Por conseguinte, e dadas estas condições, uma industrialização nos moldes da mais-valia relativa é absolutamente impossível se Portugal sair do euro. Pelo contrário, a única forma seria a da mais-valia absoluta. Como o Stáline tratou de demonstrar na URSS. E nao me refiro apenas às prisões, assassinatos, etc. Sobre este ponto em específico refiro-me principalmente ao papel das teses da chamada acumulação original (ou primitiva) socialista que se sustentou na exploração intensiva dos trabalhadores e não propriamente na aplicação tecnológica. Ou alguém acha que os planos quinquenais seriam possíveis sem uma imensa massa humana de trabalho escravo e semi-escravo? As teses que presidem à esquerda nacionalista são, no fundamental, as mesmas.
Abraço aos dois
Na verdade, a inflação decorrente da desvalorização duma moeda pode ser ainda mais baixa do que cálculos semelhantes aos do Miguel M. poderiam sugerir, por via da mais do que provável substituição parcial de bens importados por bens produzidos internamente bem (bens alimentares são um caso típico) como decorrente da diminuição do consumo (sem substituição) de alguns bens importados (automóveis são outro caso típico).
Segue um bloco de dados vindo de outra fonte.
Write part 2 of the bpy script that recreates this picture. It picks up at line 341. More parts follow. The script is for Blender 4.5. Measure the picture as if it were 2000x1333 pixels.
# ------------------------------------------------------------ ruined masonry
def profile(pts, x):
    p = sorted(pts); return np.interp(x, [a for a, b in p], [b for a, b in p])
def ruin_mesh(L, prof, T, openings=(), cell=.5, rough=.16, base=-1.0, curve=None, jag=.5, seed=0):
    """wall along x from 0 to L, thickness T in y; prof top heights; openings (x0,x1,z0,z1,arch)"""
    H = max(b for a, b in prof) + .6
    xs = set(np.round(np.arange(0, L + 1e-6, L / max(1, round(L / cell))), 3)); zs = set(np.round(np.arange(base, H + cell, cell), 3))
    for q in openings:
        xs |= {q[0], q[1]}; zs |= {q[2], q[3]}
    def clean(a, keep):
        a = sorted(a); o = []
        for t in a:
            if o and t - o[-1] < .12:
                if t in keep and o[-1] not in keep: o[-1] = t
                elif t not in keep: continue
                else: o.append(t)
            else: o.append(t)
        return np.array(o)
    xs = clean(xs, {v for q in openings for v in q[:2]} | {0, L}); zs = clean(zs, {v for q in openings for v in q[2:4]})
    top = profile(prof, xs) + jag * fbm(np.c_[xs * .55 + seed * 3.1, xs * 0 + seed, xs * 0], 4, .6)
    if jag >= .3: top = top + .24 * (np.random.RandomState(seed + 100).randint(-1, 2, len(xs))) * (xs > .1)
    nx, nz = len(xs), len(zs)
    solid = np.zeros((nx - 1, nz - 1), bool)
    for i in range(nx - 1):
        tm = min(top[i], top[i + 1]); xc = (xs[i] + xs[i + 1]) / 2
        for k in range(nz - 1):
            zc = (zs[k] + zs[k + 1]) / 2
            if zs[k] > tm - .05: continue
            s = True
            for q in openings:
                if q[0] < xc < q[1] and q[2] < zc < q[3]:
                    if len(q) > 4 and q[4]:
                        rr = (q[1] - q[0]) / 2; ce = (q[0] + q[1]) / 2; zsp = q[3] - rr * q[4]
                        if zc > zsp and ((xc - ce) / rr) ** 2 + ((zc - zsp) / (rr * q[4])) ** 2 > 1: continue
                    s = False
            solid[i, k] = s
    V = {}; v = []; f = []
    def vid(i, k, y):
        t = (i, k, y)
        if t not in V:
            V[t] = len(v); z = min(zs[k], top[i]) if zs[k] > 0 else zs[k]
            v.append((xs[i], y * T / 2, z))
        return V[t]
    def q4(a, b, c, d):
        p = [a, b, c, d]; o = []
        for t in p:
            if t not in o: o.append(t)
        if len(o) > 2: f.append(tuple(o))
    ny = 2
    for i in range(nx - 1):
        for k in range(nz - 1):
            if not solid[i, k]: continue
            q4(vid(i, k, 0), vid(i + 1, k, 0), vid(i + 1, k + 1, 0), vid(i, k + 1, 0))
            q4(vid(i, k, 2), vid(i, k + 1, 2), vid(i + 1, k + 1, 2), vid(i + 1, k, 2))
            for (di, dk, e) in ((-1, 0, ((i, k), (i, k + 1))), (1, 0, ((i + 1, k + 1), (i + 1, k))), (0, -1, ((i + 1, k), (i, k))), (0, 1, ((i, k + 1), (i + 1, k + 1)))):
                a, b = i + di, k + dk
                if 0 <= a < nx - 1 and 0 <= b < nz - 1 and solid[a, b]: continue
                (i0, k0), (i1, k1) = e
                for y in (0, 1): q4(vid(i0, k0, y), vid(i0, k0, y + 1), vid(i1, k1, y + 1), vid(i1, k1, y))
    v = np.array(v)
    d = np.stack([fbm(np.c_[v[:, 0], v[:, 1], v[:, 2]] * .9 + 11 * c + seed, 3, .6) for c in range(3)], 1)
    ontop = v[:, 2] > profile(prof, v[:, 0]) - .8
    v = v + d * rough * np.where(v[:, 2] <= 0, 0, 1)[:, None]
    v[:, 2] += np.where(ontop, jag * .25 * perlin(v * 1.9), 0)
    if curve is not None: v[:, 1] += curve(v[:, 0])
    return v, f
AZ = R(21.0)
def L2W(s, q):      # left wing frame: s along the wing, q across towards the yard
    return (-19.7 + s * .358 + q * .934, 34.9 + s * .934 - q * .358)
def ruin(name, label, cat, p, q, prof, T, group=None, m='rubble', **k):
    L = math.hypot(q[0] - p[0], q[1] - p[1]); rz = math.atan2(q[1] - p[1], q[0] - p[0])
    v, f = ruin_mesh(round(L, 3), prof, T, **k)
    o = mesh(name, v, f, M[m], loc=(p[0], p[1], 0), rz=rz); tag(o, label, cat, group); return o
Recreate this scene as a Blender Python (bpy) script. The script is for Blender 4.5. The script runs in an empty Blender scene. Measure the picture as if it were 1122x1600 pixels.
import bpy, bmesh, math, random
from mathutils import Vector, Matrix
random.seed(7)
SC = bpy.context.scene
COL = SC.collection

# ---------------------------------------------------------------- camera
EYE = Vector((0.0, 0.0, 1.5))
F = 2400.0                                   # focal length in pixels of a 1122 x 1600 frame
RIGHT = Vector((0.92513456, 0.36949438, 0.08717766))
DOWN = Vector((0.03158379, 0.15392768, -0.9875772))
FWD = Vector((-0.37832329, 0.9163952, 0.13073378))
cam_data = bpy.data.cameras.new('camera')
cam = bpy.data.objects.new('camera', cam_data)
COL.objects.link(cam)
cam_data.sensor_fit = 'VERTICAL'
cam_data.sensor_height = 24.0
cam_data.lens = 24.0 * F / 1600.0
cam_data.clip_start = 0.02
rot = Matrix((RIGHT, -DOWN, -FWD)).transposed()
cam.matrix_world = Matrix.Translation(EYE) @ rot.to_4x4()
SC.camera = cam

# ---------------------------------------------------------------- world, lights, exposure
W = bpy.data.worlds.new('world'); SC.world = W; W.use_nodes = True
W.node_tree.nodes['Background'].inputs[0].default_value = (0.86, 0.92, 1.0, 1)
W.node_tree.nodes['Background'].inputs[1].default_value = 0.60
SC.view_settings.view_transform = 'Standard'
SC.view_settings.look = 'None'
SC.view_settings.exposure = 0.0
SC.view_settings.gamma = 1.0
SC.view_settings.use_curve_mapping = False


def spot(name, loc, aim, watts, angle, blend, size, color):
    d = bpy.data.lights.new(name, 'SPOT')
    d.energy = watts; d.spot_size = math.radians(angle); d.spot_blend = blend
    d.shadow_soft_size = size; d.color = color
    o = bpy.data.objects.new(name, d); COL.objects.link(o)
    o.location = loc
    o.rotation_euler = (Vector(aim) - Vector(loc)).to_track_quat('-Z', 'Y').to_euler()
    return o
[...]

É por isso que há casos históricos em que a inflação pós-desvalorização (num prazo de 2 anos) torna-se na verdade menor do que a inflação pré-desvalorização, ver pág. 83 aqui
http://www.policyexchange.org.uk/images/WolfsonPrize/nordvig%20-%20rethinking%20european%20monetary%20union.pdf
Mas também há situações opostas, e em particular casos, mais comuns antes da WII (mas que ainda recentemente aconteceu no Zimbabwe) , em que a desvalorização (obviamente descontrolada) da moeda leva a hiper-inflação.
Abraços,
Pedro
Pedro,
e como substituirias o cultivo alimentos num curto espaço de tempo? Porque não basta mandar dez mil cromos cultivar trigo e batatas com sacholas... A não ser que se ache que o modelo do decrescimento seja uma via... Aí, nesse caso, já teria sentido. Duvido muito é que vivessemos mais e melhor.